*What you have to do*: Copy out the data exactly, leaving the pictures behind.

*Information supplied*:
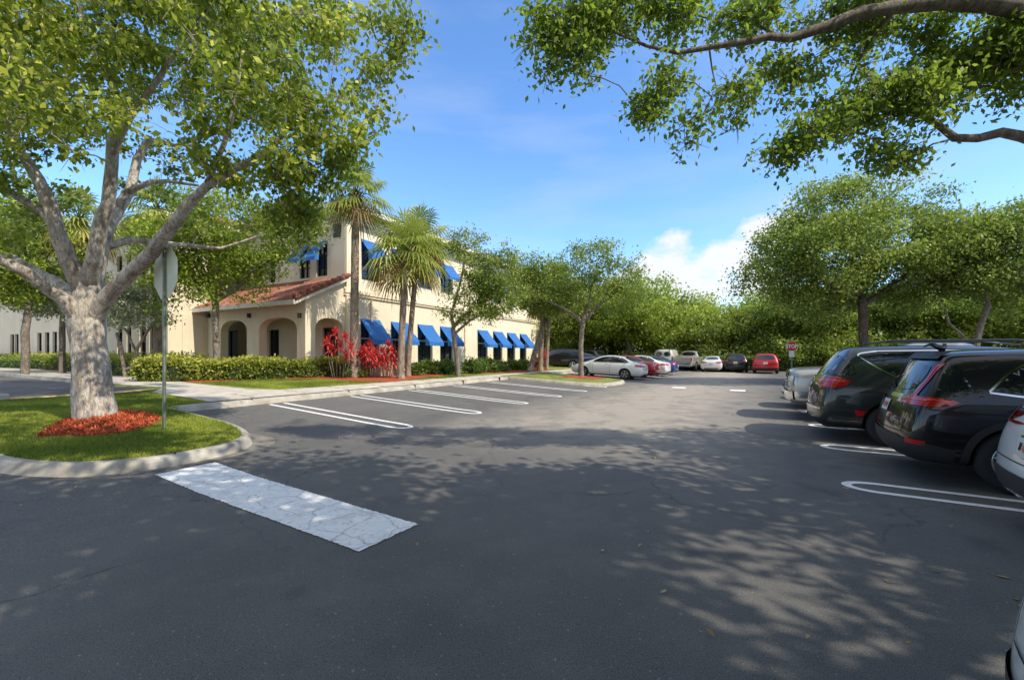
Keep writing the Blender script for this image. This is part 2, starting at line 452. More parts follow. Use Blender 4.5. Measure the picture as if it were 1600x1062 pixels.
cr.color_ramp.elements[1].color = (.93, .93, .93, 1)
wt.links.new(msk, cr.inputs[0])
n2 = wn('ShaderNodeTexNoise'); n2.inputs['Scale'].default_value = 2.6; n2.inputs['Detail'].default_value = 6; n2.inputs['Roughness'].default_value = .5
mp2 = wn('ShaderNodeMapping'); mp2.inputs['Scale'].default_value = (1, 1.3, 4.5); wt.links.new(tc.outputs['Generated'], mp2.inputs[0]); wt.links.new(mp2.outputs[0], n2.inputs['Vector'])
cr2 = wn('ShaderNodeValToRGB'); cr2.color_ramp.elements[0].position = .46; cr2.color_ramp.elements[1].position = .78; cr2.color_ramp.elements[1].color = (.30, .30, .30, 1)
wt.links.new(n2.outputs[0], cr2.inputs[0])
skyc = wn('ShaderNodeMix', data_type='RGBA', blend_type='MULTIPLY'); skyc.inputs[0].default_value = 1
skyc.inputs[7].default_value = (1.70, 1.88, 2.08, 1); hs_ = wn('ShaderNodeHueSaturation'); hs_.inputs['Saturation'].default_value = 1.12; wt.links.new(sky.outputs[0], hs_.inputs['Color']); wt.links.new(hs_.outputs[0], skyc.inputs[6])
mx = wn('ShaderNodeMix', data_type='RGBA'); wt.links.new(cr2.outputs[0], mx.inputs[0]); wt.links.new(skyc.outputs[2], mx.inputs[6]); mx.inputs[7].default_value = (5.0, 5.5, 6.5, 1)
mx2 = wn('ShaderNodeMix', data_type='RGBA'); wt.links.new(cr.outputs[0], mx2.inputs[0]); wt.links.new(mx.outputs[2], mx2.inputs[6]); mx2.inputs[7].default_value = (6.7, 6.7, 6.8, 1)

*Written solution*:
Keep writing the Blender script for this image. This is part 2, starting at line 452. More parts follow. Use Blender 4.5. Measure the picture as if it were 1600x1062 pixels.
cr.color_ramp.elements[1].color = (.93, .93, .93, 1)
wt.links.new(msk, cr.inputs[0])
n2 = wn('ShaderNodeTexNoise'); n2.inputs['Scale'].default_value = 2.6; n2.inputs['Detail'].default_value = 6; n2.inputs['Roughness'].default_value = .5
mp2 = wn('ShaderNodeMapping'); mp2.inputs['Scale'].default_value = (1, 1.3, 4.5); wt.links.new(tc.outputs['Generated'], mp2.inputs[0]); wt.links.new(mp2.outputs[0], n2.inputs['Vector'])
cr2 = wn('ShaderNodeValToRGB'); cr2.color_ramp.elements[0].position = .46; cr2.color_ramp.elements[1].position = .78; cr2.color_ramp.elements[1].color = (.30, .30, .30, 1)
wt.links.new(n2.outputs[0], cr2.inputs[0])
skyc = wn('ShaderNodeMix', data_type='RGBA', blend_type='MULTIPLY'); skyc.inputs[0].default_value = 1
skyc.inputs[7].default_value = (1.70, 1.88, 2.08, 1); hs_ = wn('ShaderNodeHueSaturation'); hs_.inputs['Saturation'].default_value = 1.12; wt.links.new(sky.outputs[0], hs_.inputs['Color']); wt.links.new(hs_.outputs[0], skyc.inputs[6])
mx = wn('ShaderNodeMix', data_type='RGBA'); wt.links.new(cr2.outputs[0], mx.inputs[0]); wt.links.new(skyc.outputs[2], mx.inputs[6]); mx.inputs[7].default_value = (5.0, 5.5, 6.5, 1)
mx2 = wn('ShaderNodeMix', data_type='RGBA'); wt.links.new(cr.outputs[0], mx2.inputs[0]); wt.links.new(mx.outputs[2], mx2.inputs[6]); mx2.inputs[7].default_value = (6.7, 6.7, 6.8, 1)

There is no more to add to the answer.